## Begin STORED DATA

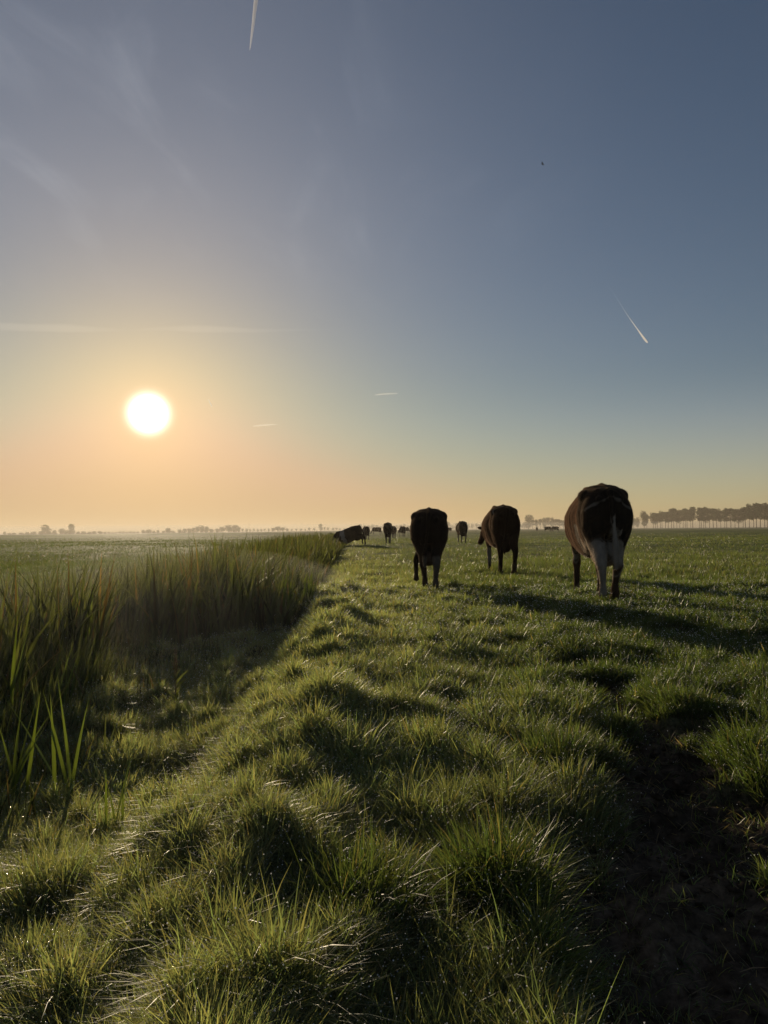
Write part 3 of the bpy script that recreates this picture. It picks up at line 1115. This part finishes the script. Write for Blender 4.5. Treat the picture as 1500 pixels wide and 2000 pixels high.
    rib = 0.004 * np.sin(co[:, 1] * 42 + co[:, 2] * 7) * sstep(0.75, 0.9, co[:, 1]) * (1 - sstep(1.4, 1.55, co[:, 1])) * sstep(0.7, 0.85, co[:, 2])
    lump = 0.007 * (noise(co[:, 1] + co[:, 0], co[:, 2], 0.09, 71) - 0.5) + 0.010 * (noise(co[:, 0] * 1.3, co[:, 2] + co[:, 1], 0.17, 72) - 0.5)
    co = co + nn * (rib + lump)[:, None]
    out_me.vertices.foreach_set('co', co.ravel())
    out_me.polygons.foreach_set('use_smooth', np.ones(len(out_me.polygons), dtype=bool))
    c = coat(co[:, 0].astype(float), co[:, 1].astype(float), co[:, 2].astype(float))
    a = out_me.color_attributes.new('tint', 'FLOAT_COLOR', 'POINT')
    c4 = np.ones((nv, 4), dtype=np.float32)
    c4[:, :3] = c
    a.data.foreach_set('color', c4.ravel())
    out_me.materials.clear()
    out_me.materials.append(M_cow)
    out_me.update()
    return out_me


BLACK = np.array([0.016, 0.013, 0.011])
SIDELIT_BROWN = np.array([0.060, 0.034, 0.022])
RED = np.array([0.050, 0.030, 0.019])
WHITE = np.array([0.22, 0.20, 0.175])


def blend(base, colr, mk):
    return base * (1 - mk[:, None]) + colr * mk[:, None]


def soft(v, w=0.02):
    return 1 - sstep(-w, w, v)


def wob(x, y, z, s=0.12, seed=81):
    return (noise(x + 2 * y, z + y, s, seed) - 0.5)


def coat_pied(x, y, z):
    c = np.tile(BLACK, (len(x), 1))
    c = blend(c, SIDELIT_BROWN, sstep(0.42, 0.62, y) * sstep(0.5, 0.8, z))  # sunlight on the dark brown flank put into the coat colour
    w = wob(x, y, z)
    w2 = wob(x, y, z, 0.05, 82)
    # white band arching over the rump
    band = np.abs(z - (1.30 - 0.55 * np.maximum(np.abs(x) - 0.03, 0)) - 0.06 * w) - (0.010 + 0.03 * np.exp(-((x + 0.20) / 0.06) ** 2))
    c = blend(c, WHITE * 0.55, soft(band + 0.05 * w2, 0.02) * soft(y - 0.20, 0.03))
    # white hind legs, udder and the wedge running up between the thighs
    low = z - (0.80 - 0.5 * np.maximum(x - 0.02, 0) + 0.22 * w)
    c = blend(c, WHITE * 0.85, soft(low + 0.08 * w2, 0.035) * soft(y - 0.62, 0.05) * (1 - soft(z - 0.42 - 0.1 * w, 0.03)) * (1 - sstep(0.20, 0.24, x)))
    wedge = np.abs(x - 0.045 - 0.06 * w) - 0.16 * np.clip((1.14 - z) / 0.5, 0, 1) ** 1.3 - 0.06 * w2
    c = blend(c, WHITE, soft(wedge, 0.012) * soft(z - 1.10, 0.03) * soft(y - 0.3, 0.05) * sstep(-0.02, 0.02, x))
    # white patch low on the near flank, white front legs
    fl = (y - 0.68) ** 2 / 0.10 ** 2 + (z - 0.76 + 0.05 * w) ** 2 / 0.23 ** 2 - 1
    c = blend(c, WHITE * 0.7, soft(fl + 0.8 * w2, 0.15) * (1 - soft(np.abs(x) - 0.12, 0.03)))
    c = blend(c, WHITE * 0.8, soft(z - 0.62, 0.04) * (1 - soft(y - 1.3, 0.05)))
    c = blend(c, np.array([0.05, 0.035, 0.025]), soft(z - 0.34 + 0.5 * w + 0.25 * w2, 0.08))
    mudd = sstep(0.12, 0.3, wob(x, y, z, 0.07, 95) + 0.5 * wob(x, y, z, 0.025, 96)) * soft(z - 1.0, 0.2)
    c = blend(c, np.array([0.045, 0.033, 0.024]), 0.75 * mudd)
    c = blend(c, WHITE * 0.9, soft(z - 0.78, 0.03) * soft(y + 0.04, 0.01))
    c = blend(c, BLACK, soft(z - 0.07, 0.015))
    return c


def coat_black(x, y, z):
    c = np.tile(BLACK * 1.05, (len(x), 1))
    w = wob(x, y, z)
    c = blend(c, np.array([0.10, 0.08, 0.07]), soft(((x) / 0.17) ** 2 + ((y - 0.36) / 0.26) ** 2 + ((z - 0.62) / 0.16) ** 2 - 1, 0.2))
    c = blend(c, WHITE * 0.5, soft(((y - 0.9) / 0.25) ** 2 + ((z - 0.55) / 0.12) ** 2 - 1 + w, 0.2))
    c = blend(c, np.array([0.05, 0.04, 0.03]), soft(z - 0.35 + 0.3 * w, 0.1))
    c = blend(c, WHITE * 0.35, soft(z - 0.64, 0.03) * soft(y + 0.035, 0.01))
    return c


def coat_red(x, y, z):
    c = np.tile(RED * 0.30, (len(x), 1))
    w = wob(x, y, z)
    w2 = wob(x, y, z, 0.05, 82)
    c = blend(c, RED, sstep(0.40, 0.75, y + 0.3 * w))
    c = blend(c, WHITE * 0.7, soft(z - 0.58 + 0.12 * w, 0.03) * (1 - soft(y - 0.5, 0.05)))
    c = blend(c, WHITE * 0.55, soft(np.abs(y - 0.30 - 0.06 * w) - 0.02, 0.01) * (1 - soft(z - 0.95, 0.05)) * soft(x, 0.01))
    c = blend(c, WHITE * 0.8, soft(z - 0.75 + 0.1 * w2, 0.05) * soft(np.abs(y - 0.42) - 0.16, 0.03) * soft(np.abs(x) - 0.15, 0.02))
    c = blend(c, np.array([0.05, 0.035, 0.025]), soft(z - 0.22 + 0.2 * w, 0.08))
    c = blend(c, WHITE * 0.7, sstep(2.25, 2.35, y + 0.2 * w))
    return c


def coat_belted(x, y, z):
    c = np.tile(BLACK * 1.3, (len(x), 1))
    w = wob(x, y, z)
    c = blend(c, WHITE, soft(np.abs(y - 1.22 - 0.15 * w) - 0.15, 0.02))
    return c


def coat_dark(x, y, z):
    c = np.tile(BLACK * 1.5, (len(x), 1))
    w = wob(x, y, z, 0.3, 91)
    c = blend(c, WHITE * 0.7, soft(0.25 - w, 0.02))
    c = blend(c, WHITE * 0.6, soft(z - 0.45, 0.04))
    return c


def coat_hair(me, parent):
    """short hair standing off the hide, so that the backlit outline glows as it does on a real coat"""
    nv = len(me.vertices)
    co = np.zeros(nv * 3, dtype=np.float32)
    me.vertices.foreach_get('co', co)
    co = co.reshape(-1, 3)
    nn = np.zeros(nv * 3, dtype=np.float32)
    me.vertices.foreach_get('normal', nn)
    nn = nn.reshape(-1, 3)
    cc = np.zeros(nv * 4, dtype=np.float32)
    me.attributes['tint'].data.foreach_get('color', cc)
    cc = cc.reshape(-1, 4)[:, :3]
    k = rng.random(nv) < 0.8
    co, nn, cc = co[k], nn[k], cc[k]
    n = len(co)
    d = nn + np.array([0, -0.35, -0.75]) + rng.normal(0, 0.3, (n, 3))
    d /= np.linalg.norm(d, axis=1)[:, None]
    d = d + 0.45 * nn
    L = rng.uniform(0.006, 0.015, n)[:, None]
    sd = np.cross(d, rng.normal(size=(n, 3)))
    sd /= np.linalg.norm(sd, axis=1)[:, None] + 1e-9
    b = co - nn * 0.002
    V = np.stack([b - sd * 0.0013, b + sd * 0.0013, b + d * L], 1).reshape(-1, 3)
    o = mesh_np('hair', V, np.arange(3 * n), np.full(n, 3), M_hair, np.repeat(cc * 1.2 + 0.004, 3, axis=0), parent=parent)
    return o


M_hair = leaf_mat('cow_hair', 0.5, rough=0.45, tcol=(2.2, 1.9, 1.6), spec=0.25)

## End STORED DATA

INSTRUCTION >>
Everything from the first line of the listing above through the line that contains "return base *" is to be restated word for word, minus the pictures.

EXERCISE RESULT >>
Write part 3 of the bpy script that recreates this picture. It picks up at line 1115. This part finishes the script. Write for Blender 4.5. Treat the picture as 1500 pixels wide and 2000 pixels high.
    rib = 0.004 * np.sin(co[:, 1] * 42 + co[:, 2] * 7) * sstep(0.75, 0.9, co[:, 1]) * (1 - sstep(1.4, 1.55, co[:, 1])) * sstep(0.7, 0.85, co[:, 2])
    lump = 0.007 * (noise(co[:, 1] + co[:, 0], co[:, 2], 0.09, 71) - 0.5) + 0.010 * (noise(co[:, 0] * 1.3, co[:, 2] + co[:, 1], 0.17, 72) - 0.5)
    co = co + nn * (rib + lump)[:, None]
    out_me.vertices.foreach_set('co', co.ravel())
    out_me.polygons.foreach_set('use_smooth', np.ones(len(out_me.polygons), dtype=bool))
    c = coat(co[:, 0].astype(float), co[:, 1].astype(float), co[:, 2].astype(float))
    a = out_me.color_attributes.new('tint', 'FLOAT_COLOR', 'POINT')
    c4 = np.ones((nv, 4), dtype=np.float32)
    c4[:, :3] = c
    a.data.foreach_set('color', c4.ravel())
    out_me.materials.clear()
    out_me.materials.append(M_cow)
    out_me.update()
    return out_me


BLACK = np.array([0.016, 0.013, 0.011])
SIDELIT_BROWN = np.array([0.060, 0.034, 0.022])
RED = np.array([0.050, 0.030, 0.019])
WHITE = np.array([0.22, 0.20, 0.175])


def blend(base, colr, mk):
    return base * (1 - mk[:, None]) + colr * mk[:, None]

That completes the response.